===== Record set
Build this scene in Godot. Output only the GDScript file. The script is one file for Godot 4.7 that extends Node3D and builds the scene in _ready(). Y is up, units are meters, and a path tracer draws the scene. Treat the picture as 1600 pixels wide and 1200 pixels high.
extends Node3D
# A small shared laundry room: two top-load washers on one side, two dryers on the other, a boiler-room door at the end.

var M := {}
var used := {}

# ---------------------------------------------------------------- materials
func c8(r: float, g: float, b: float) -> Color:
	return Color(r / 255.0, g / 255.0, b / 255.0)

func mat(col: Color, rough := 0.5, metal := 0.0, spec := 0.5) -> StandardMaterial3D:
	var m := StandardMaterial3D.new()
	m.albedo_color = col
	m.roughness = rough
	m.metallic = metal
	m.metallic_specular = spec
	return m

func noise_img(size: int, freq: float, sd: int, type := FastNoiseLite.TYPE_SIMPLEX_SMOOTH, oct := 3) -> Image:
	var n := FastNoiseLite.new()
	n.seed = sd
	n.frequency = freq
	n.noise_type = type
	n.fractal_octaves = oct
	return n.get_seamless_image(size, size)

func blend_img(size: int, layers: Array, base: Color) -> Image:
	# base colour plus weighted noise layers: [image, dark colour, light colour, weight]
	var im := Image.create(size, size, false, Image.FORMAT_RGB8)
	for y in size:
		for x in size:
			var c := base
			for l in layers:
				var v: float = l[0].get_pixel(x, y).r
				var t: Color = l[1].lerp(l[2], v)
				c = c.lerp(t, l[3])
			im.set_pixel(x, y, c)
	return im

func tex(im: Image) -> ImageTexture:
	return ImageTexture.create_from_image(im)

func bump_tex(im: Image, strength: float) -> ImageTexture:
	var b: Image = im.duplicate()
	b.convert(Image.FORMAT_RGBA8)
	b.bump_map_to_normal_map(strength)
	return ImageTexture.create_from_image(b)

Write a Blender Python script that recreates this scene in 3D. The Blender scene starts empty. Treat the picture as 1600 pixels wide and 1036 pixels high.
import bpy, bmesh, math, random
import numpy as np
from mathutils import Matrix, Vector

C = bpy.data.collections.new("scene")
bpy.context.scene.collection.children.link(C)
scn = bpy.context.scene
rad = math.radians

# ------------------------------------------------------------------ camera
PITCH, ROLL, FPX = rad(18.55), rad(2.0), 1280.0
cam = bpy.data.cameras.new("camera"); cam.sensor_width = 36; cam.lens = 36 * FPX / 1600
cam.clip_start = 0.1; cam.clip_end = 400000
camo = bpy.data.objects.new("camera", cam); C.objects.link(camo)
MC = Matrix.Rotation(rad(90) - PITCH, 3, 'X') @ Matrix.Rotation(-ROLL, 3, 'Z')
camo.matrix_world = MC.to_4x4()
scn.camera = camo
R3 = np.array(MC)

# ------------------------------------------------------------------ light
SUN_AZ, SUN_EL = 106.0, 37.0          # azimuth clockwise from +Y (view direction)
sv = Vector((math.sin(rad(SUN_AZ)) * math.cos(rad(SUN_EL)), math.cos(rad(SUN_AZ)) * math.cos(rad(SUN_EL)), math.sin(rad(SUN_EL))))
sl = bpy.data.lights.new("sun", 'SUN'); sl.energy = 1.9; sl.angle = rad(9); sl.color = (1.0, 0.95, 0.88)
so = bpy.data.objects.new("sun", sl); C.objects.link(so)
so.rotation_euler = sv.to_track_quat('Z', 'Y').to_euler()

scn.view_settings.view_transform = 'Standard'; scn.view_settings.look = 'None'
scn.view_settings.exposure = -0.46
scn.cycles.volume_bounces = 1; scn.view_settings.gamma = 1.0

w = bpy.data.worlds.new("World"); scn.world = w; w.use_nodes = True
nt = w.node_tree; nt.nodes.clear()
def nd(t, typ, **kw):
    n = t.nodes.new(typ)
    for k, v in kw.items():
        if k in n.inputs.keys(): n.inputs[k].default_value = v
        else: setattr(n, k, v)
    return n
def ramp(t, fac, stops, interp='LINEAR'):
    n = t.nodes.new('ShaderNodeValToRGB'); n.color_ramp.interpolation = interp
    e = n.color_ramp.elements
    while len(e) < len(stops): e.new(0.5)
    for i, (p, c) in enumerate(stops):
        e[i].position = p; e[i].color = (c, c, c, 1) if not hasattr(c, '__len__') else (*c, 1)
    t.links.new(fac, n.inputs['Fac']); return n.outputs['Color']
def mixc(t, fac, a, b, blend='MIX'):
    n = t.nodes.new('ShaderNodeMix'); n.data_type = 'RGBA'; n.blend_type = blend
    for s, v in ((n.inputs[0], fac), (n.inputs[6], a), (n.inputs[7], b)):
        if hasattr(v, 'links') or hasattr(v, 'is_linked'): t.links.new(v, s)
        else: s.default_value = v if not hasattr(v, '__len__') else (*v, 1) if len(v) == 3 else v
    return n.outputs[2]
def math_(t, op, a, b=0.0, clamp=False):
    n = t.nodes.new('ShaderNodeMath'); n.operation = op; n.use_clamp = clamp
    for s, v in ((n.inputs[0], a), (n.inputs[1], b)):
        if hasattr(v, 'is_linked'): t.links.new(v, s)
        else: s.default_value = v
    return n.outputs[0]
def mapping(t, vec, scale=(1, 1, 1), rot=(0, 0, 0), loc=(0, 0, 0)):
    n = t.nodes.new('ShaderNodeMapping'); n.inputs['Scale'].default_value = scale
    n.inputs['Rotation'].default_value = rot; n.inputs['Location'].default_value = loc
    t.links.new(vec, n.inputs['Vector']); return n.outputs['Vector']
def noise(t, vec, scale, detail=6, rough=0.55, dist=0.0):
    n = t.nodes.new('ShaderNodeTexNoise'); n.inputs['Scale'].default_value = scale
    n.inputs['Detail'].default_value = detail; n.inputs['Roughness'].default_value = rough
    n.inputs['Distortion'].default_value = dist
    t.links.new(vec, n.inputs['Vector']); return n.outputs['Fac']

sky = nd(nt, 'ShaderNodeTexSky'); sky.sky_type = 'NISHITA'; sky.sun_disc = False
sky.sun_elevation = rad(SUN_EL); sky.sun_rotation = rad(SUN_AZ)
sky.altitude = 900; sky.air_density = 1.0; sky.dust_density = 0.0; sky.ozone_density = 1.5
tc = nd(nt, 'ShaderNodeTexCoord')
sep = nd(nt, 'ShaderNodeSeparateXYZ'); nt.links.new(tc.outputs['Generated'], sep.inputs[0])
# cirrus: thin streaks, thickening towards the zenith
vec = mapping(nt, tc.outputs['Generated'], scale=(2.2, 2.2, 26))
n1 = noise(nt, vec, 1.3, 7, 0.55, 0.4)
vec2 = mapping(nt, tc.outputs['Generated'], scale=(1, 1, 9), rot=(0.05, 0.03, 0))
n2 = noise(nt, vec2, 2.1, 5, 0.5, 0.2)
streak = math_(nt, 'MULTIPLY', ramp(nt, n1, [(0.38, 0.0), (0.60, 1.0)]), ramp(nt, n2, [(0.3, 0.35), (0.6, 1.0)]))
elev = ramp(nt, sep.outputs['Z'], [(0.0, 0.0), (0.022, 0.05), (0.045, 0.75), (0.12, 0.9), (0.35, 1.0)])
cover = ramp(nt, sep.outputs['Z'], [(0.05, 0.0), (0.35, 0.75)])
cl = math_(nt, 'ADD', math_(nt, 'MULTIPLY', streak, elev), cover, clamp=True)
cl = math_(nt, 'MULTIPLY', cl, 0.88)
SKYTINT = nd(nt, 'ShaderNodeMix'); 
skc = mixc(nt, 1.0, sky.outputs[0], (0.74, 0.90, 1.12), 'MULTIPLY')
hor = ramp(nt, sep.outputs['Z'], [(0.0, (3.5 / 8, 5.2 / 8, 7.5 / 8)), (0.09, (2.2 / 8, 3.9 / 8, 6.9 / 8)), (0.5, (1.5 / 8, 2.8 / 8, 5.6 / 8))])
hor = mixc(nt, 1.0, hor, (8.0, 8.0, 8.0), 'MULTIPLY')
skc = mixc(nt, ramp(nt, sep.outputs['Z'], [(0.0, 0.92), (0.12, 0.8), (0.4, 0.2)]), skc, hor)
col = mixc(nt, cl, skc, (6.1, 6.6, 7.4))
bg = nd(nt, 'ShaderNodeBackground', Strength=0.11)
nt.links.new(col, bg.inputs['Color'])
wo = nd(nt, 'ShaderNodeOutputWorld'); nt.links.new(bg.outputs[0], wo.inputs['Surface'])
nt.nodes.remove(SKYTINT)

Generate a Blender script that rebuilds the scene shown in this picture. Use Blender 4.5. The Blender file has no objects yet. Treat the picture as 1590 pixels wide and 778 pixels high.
==========
**Given task**
Can you repeat, word for word, every line above from the one containing "Write a Blender" down to the one containing "from mathutils import Matrix, Vector", including both?

**Response to the exercise**
Write a Blender Python script that recreates this scene in 3D. The Blender scene starts empty. Treat the picture as 1600 pixels wide and 1036 pixels high.
import bpy, bmesh, math, random
import numpy as np
from mathutils import Matrix, Vector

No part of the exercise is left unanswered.